== Aim of the task ==
Repeat the material below word for word and leave out all pictures.

= = = =

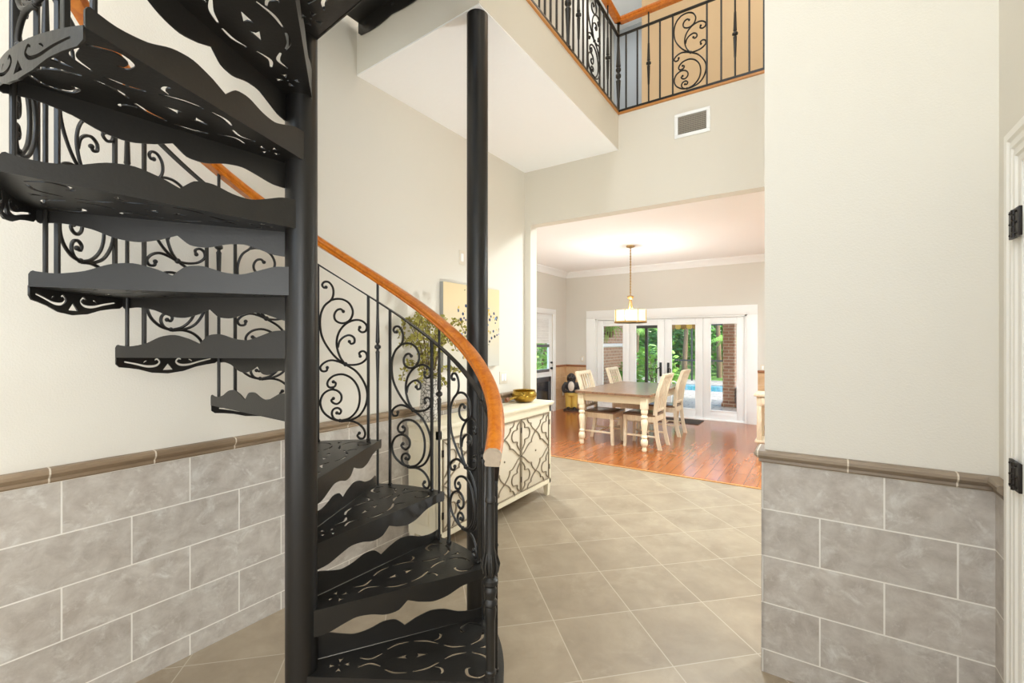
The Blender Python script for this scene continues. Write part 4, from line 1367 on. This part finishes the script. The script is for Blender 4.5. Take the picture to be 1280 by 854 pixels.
# ------------------------------------------------------------------ light
def area(name, loc_, rot, size, power, col=(1, 1, 1), sy=None, shape='RECTANGLE'):
    l = bpy.data.lights.new(name, 'AREA')
    l.shape = shape
    l.size = size
    if sy: l.size_y = sy
    l.energy = power
    l.color = col
    o = bpy.data.objects.new(name, l)
    o.location = loc_
    o.rotation_euler = rot
    COL.objects.link(o)
    return o
W_DAY = (0.93, 0.97, 1.0)
W_LAMP = (0.98, 0.98, 0.97)
W_DINE_FILL = (0.84, 0.95, 1.0)
area('daylight_front_window', ((WX0 + WX1) / 2, -2.36, (WZ0 + WZ1) / 2), (R(90) - R(10), 0, 0), WX1 - WX0, 72, W_DAY, WZ1 - WZ0)
area('added_low_fill', (-.95, -2.36, 1.15), (R(90) + R(22), 0, 0), 2.6, 42, W_DAY, 2.0)  # added area lamp tilted up to brighten the soffit; no glass there
area('added_left_wall_fill', (.52, -.95, 2.1), (0, R(90) + R(8), 0), 2.8, 75, W_DAY, 1.9)  # added area lamp brightening the left wall; side wall has no window
area('added_foyer_fill', (-.75, .3, 6.05), (0, 0, 0), .9, 40, W_LAMP, .9, 'DISK')  # added disc above the view for soft foyer fill, no fixture there
l = bpy.data.lights.new('added_soffit_fill', 'SPOT'); l.energy = 125; l.color = W_DAY; l.shadow_soft_size = .12; l.spot_size = R(110); l.spot_blend = 1.0  # unseen spot added behind the right wall to lift the soffit
o = bpy.data.objects.new('added_soffit_fill', l); o.location = (-.08, 2.60, .18); o.rotation_euler = (R(180), R(-34), 0); COL.objects.link(o)
for x, y in ((-3.2, 4.75), (-.9, 4.75), (1.1, 7.0), (1.1, 5.2)):
    area('added_dining_fill', (x, y, 3.04), (0, 0, 0), .3, 66, W_DINE_FILL, .3, 'DISK')  # discs added out of view to brighten the dining room, no fixtures
area('upper_hall_light', (.2, 4.6, 6.05), (0, 0, 0), .5, 22, (1, .92, .78), .5, 'DISK')
area('upper_hall_light', (-2.0, 5.6, 6.05), (0, 0, 0), .4, 9, W_DAY, .4, 'DISK')
l = bpy.data.lights.new('pendant_bulb', 'POINT'); l.energy = 75; l.color = W_LAMP; l.shadow_soft_size = .06
o = bpy.data.objects.new('pendant_bulb', l); o.location = (PX, PY, 1.93); COL.objects.link(o)
l = bpy.data.lights.new('sun', 'SUN'); l.energy = 4.6; l.angle = R(2); l.color = (1, .97, .9)
o = bpy.data.objects.new('sun', l); o.rotation_euler = (R(0), R(48), R(-8)); COL.objects.link(o)

w = bpy.data.worlds.new('world'); S.world = w; w.use_nodes = True
nt = w.node_tree
bgn = nt.nodes['Background']
sky = nt.nodes.new('ShaderNodeTexSky')
sky.sky_type = 'NISHITA'
sky.sun_disc = False
sky.sun_elevation = R(45)
sky.sun_rotation = R(90)
sky.air_density = 1.0
sky.dust_density = 2.0
nt.links.new(sky.outputs[0], bgn.inputs['Color'])
bgn.inputs['Strength'].default_value = 0.7

S.view_settings.view_transform = 'Standard'
S.view_settings.look = 'None'
S.view_settings.exposure = 0.16
S.view_settings.gamma = 1.0
S.view_settings.use_curve_mapping = False
S.cycles.use_denoising = True
S.cycles.max_bounces = 10
S.cycles.diffuse_bounces = 5
S.cycles.transparent_max_bounces = 12
S.cycles.sample_clamp_indirect = 8.0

= = = =

== Answer to the task ==
The Blender Python script for this scene continues. Write part 4, from line 1367 on. This part finishes the script. The script is for Blender 4.5. Take the picture to be 1280 by 854 pixels.
# ------------------------------------------------------------------ light
def area(name, loc_, rot, size, power, col=(1, 1, 1), sy=None, shape='RECTANGLE'):
    l = bpy.data.lights.new(name, 'AREA')
    l.shape = shape
    l.size = size
    if sy: l.size_y = sy
    l.energy = power
    l.color = col
    o = bpy.data.objects.new(name, l)
    o.location = loc_
    o.rotation_euler = rot
    COL.objects.link(o)
    return o
W_DAY = (0.93, 0.97, 1.0)
W_LAMP = (0.98, 0.98, 0.97)
W_DINE_FILL = (0.84, 0.95, 1.0)
area('daylight_front_window', ((WX0 + WX1) / 2, -2.36, (WZ0 + WZ1) / 2), (R(90) - R(10), 0, 0), WX1 - WX0, 72, W_DAY, WZ1 - WZ0)
area('added_low_fill', (-.95, -2.36, 1.15), (R(90) + R(22), 0, 0), 2.6, 42, W_DAY, 2.0)  # added area lamp tilted up to brighten the soffit; no glass there
area('added_left_wall_fill', (.52, -.95, 2.1), (0, R(90) + R(8), 0), 2.8, 75, W_DAY, 1.9)  # added area lamp brightening the left wall; side wall has no window
area('added_foyer_fill', (-.75, .3, 6.05), (0, 0, 0), .9, 40, W_LAMP, .9, 'DISK')  # added disc above the view for soft foyer fill, no fixture there
l = bpy.data.lights.new('added_soffit_fill', 'SPOT'); l.energy = 125; l.color = W_DAY; l.shadow_soft_size = .12; l.spot_size = R(110); l.spot_blend = 1.0  # unseen spot added behind the right wall to lift the soffit
o = bpy.data.objects.new('added_soffit_fill', l); o.location = (-.08, 2.60, .18); o.rotation_euler = (R(180), R(-34), 0); COL.objects.link(o)
for x, y in ((-3.2, 4.75), (-.9, 4.75), (1.1, 7.0), (1.1, 5.2)):
    area('added_dining_fill', (x, y, 3.04), (0, 0, 0), .3, 66, W_DINE_FILL, .3, 'DISK')  # discs added out of view to brighten the dining room, no fixtures
area('upper_hall_light', (.2, 4.6, 6.05), (0, 0, 0), .5, 22, (1, .92, .78), .5, 'DISK')
area('upper_hall_light', (-2.0, 5.6, 6.05), (0, 0, 0), .4, 9, W_DAY, .4, 'DISK')
l = bpy.data.lights.new('pendant_bulb', 'POINT'); l.energy = 75; l.color = W_LAMP; l.shadow_soft_size = .06
o = bpy.data.objects.new('pendant_bulb', l); o.location = (PX, PY, 1.93); COL.objects.link(o)
l = bpy.data.lights.new('sun', 'SUN'); l.energy = 4.6; l.angle = R(2); l.color = (1, .97, .9)
o = bpy.data.objects.new('sun', l); o.rotation_euler = (R(0), R(48), R(-8)); COL.objects.link(o)

w = bpy.data.worlds.new('world'); S.world = w; w.use_nodes = True
nt = w.node_tree
bgn = nt.nodes['Background']
sky = nt.nodes.new('ShaderNodeTexSky')
sky.sky_type = 'NISHITA'
sky.sun_disc = False
sky.sun_elevation = R(45)
sky.sun_rotation = R(90)
sky.air_density = 1.0
sky.dust_density = 2.0
nt.links.new(sky.outputs[0], bgn.inputs['Color'])
bgn.inputs['Strength'].default_value = 0.7

S.view_settings.view_transform = 'Standard'
S.view_settings.look = 'None'
S.view_settings.exposure = 0.16
S.view_settings.gamma = 1.0
S.view_settings.use_curve_mapping = False
S.cycles.use_denoising = True
S.cycles.max_bounces = 10
S.cycles.diffuse_bounces = 5
S.cycles.transparent_max_bounces = 12
S.cycles.sample_clamp_indirect = 8.0